The Shortcut setup is a bit of GUI clicking in Shortcuts.app (folder trigger, "Run Shell Script" action pointing at the wrapper), but the interesting technical work is all in the CLI and schema.
In Shortcuts, setup a new Action using the 'Run Shell Script' option: exec /Users/rh/.vault-inbox-tagger/bin/run_inbox_tagger.sh

The have it automatically be triggered by creating an Automation with the Vault's folder:

Try this yourself
You'll need macOS 26+ and the apfel CLI installed (it's on Homebrew). Then:
- Write a schema. Define the fields you want back. Start with just
tagsandconfidenceif you want to keep it simple. Use JSON Schema'spatternproperty to enforce your tag format. - Write a prompt. Tell the model your tagging conventions. List example tags from your vault so it reuses your vocabulary. Be explicit that low confidence should yield conservative results.

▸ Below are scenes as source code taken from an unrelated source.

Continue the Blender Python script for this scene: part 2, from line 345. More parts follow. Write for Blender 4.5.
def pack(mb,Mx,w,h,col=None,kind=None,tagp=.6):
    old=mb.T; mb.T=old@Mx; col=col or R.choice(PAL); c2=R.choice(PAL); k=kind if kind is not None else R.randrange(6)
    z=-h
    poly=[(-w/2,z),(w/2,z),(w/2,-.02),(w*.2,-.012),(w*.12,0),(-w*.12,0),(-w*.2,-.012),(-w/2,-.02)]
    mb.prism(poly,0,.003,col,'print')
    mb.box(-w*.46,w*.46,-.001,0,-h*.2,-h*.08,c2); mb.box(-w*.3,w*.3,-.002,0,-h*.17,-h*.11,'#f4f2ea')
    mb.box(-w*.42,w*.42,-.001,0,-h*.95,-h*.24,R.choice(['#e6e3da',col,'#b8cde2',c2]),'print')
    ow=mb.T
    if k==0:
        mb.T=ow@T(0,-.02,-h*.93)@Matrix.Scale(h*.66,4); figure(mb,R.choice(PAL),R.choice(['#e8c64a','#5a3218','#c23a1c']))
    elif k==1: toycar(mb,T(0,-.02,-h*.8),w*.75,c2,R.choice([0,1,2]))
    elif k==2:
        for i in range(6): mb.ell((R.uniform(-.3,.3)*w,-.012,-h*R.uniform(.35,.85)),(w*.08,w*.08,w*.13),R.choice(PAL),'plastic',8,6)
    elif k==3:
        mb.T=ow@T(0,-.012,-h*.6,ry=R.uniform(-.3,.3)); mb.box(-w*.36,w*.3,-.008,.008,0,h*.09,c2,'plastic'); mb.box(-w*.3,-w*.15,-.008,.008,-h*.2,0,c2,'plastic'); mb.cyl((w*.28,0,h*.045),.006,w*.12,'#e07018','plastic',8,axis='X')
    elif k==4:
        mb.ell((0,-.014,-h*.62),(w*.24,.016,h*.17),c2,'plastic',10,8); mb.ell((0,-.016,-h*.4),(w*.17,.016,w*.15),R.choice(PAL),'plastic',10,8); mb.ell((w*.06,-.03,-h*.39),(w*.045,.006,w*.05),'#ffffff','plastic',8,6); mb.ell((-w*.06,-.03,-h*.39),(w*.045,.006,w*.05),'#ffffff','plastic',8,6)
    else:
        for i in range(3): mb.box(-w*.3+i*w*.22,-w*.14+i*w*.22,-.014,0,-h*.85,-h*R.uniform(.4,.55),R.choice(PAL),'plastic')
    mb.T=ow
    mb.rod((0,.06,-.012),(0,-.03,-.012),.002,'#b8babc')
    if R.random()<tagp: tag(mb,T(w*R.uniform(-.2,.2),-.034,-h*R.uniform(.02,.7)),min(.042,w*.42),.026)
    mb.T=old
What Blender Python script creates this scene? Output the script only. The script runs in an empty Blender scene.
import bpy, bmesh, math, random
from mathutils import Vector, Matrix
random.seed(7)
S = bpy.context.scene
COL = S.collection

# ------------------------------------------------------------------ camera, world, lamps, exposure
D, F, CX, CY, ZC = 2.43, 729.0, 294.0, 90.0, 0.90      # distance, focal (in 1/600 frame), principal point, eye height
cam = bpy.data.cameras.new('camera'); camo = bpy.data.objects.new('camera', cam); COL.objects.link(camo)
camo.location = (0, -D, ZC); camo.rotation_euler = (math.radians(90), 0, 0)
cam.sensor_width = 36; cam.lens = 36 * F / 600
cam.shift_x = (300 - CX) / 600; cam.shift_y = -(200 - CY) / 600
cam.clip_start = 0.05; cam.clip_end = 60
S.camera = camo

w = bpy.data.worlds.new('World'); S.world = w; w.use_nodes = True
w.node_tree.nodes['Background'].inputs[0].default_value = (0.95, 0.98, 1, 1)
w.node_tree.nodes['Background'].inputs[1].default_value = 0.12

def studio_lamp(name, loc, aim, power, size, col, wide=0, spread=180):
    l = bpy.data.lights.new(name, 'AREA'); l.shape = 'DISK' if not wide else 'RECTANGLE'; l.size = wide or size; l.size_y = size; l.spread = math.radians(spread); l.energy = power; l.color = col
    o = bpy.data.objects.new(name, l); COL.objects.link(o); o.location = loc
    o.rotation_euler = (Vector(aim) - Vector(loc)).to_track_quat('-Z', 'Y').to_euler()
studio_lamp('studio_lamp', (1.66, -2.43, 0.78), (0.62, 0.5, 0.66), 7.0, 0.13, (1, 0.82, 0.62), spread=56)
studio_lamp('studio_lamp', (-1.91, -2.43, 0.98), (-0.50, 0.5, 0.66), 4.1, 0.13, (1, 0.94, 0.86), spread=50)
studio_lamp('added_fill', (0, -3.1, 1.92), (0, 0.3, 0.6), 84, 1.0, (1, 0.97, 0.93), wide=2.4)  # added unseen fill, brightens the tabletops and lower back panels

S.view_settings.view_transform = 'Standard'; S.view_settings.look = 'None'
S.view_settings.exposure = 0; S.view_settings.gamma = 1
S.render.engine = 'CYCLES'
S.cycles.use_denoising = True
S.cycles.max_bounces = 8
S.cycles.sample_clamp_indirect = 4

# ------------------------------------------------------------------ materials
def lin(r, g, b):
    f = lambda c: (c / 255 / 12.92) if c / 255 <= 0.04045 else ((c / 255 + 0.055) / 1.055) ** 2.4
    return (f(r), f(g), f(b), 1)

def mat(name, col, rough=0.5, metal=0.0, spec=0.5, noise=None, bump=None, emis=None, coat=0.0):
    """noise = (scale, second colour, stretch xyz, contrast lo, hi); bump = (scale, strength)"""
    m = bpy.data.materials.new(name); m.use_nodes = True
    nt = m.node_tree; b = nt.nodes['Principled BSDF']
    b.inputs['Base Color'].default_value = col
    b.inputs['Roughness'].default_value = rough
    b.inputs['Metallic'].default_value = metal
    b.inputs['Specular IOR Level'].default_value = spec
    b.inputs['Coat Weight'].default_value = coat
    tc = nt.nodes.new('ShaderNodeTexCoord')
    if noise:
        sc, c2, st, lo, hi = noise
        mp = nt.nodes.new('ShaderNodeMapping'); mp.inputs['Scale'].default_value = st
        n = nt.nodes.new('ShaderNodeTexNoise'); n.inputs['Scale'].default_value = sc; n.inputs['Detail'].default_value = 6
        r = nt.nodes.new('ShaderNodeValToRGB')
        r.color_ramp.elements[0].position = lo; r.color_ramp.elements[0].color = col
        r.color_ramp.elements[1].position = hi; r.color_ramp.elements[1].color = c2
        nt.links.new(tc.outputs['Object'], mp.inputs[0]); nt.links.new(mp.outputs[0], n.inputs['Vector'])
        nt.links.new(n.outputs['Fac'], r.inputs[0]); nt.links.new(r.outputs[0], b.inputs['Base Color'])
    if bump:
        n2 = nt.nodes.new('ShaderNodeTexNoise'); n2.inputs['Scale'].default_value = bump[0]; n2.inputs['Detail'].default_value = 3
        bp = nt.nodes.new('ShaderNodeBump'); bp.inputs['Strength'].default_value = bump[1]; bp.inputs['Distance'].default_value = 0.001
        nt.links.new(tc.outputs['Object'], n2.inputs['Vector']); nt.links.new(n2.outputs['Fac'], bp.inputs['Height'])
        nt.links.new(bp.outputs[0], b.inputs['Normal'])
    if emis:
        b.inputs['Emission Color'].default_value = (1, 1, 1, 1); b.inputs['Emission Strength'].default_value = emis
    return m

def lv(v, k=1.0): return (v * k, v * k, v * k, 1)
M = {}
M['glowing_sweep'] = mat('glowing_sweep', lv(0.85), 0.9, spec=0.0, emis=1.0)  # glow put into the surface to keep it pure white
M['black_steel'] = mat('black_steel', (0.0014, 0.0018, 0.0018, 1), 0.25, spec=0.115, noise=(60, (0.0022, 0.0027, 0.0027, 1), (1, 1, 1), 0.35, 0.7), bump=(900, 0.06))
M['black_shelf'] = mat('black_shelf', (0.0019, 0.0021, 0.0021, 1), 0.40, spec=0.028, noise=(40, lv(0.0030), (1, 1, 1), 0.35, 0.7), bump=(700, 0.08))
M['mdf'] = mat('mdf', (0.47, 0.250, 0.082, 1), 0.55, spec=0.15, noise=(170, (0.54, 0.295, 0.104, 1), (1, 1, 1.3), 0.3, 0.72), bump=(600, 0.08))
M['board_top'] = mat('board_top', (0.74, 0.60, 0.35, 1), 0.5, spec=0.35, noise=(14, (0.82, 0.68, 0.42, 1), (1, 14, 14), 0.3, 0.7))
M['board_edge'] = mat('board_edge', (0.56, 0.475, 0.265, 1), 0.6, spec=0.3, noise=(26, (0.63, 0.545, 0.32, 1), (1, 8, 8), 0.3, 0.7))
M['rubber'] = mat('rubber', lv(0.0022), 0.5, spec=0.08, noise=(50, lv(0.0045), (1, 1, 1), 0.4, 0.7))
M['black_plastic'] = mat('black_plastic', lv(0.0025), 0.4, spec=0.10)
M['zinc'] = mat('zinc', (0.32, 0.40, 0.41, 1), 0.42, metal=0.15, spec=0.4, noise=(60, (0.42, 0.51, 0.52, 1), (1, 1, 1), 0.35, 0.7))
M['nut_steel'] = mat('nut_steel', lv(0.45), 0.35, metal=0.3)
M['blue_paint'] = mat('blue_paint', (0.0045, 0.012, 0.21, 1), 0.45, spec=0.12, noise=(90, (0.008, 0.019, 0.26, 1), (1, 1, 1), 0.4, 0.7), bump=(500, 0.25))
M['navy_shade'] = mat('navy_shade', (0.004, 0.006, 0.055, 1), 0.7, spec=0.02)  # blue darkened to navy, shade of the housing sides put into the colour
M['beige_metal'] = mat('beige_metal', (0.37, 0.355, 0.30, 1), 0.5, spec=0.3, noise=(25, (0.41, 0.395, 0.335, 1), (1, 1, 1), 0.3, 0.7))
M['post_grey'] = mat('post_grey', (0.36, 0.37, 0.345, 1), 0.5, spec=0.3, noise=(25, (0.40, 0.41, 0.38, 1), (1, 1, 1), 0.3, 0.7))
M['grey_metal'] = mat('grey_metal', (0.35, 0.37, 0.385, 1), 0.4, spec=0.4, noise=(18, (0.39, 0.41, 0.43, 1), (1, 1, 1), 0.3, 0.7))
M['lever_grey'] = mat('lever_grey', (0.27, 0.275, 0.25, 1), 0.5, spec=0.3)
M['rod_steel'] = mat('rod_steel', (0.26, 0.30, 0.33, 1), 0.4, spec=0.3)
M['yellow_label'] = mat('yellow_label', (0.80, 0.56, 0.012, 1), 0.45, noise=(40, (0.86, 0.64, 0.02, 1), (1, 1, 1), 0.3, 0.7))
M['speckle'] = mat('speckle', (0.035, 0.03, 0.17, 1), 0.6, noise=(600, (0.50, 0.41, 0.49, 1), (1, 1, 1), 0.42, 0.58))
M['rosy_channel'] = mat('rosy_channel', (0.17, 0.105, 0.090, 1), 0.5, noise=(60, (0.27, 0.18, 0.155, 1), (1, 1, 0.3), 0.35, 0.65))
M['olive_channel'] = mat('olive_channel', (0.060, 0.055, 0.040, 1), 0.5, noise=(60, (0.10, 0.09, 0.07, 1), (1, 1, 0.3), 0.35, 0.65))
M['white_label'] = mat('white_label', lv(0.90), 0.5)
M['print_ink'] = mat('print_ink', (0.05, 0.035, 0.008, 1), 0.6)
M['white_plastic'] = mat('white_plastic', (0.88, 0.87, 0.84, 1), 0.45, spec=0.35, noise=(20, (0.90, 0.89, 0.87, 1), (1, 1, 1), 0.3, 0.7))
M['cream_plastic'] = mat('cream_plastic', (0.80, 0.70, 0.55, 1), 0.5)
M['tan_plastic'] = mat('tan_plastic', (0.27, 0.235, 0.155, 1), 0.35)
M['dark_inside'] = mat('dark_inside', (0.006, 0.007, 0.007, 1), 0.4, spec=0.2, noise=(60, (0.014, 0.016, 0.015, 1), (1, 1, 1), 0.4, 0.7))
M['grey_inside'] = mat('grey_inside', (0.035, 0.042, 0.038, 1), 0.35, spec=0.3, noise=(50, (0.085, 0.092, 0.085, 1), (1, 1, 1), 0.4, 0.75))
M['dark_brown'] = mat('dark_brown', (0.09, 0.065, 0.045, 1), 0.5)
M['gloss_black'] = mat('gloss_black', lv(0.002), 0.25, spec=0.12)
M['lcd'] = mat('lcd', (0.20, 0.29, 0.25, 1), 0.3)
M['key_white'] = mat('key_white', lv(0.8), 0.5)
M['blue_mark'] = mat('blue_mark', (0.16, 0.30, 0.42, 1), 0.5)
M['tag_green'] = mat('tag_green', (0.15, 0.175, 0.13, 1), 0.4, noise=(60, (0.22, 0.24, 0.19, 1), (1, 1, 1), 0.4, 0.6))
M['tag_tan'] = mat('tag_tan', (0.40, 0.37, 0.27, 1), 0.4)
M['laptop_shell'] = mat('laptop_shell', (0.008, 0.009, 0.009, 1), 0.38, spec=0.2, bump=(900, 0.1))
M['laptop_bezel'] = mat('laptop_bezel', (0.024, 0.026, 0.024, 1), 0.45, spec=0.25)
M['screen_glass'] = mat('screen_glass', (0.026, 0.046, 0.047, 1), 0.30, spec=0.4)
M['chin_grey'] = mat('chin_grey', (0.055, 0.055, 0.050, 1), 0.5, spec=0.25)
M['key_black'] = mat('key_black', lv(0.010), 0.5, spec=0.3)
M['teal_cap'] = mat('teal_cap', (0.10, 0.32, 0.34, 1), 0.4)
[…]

- Pipe a file through it. Run
apfel -f <yourfile> --schema <schema.json> "your prompt"and see what comes back. Iterate on the prompt until the tags feel right for your system.
That's it. You can build the full automation pipeline later. The schema-constrained output is the foundation that makes everything else reliable.
You can also look at mine which is here: https://github.com/reginahack/vault-inbox-tagger.
Your Action Items
- Install apfel and run one test. Pick a random note from your vault root, write a minimal two-field schema (tags + confidence), and see what comes back. Five minutes.
- Audit your tag vocabulary. List your 20 most-used tags. Put them in your prompt so the model reuses them instead of inventing synonyms.
- Decide your confidence threshold. What score makes you comfortable trusting the model's tags without review? Start at 0.5 and adjust after a week of results.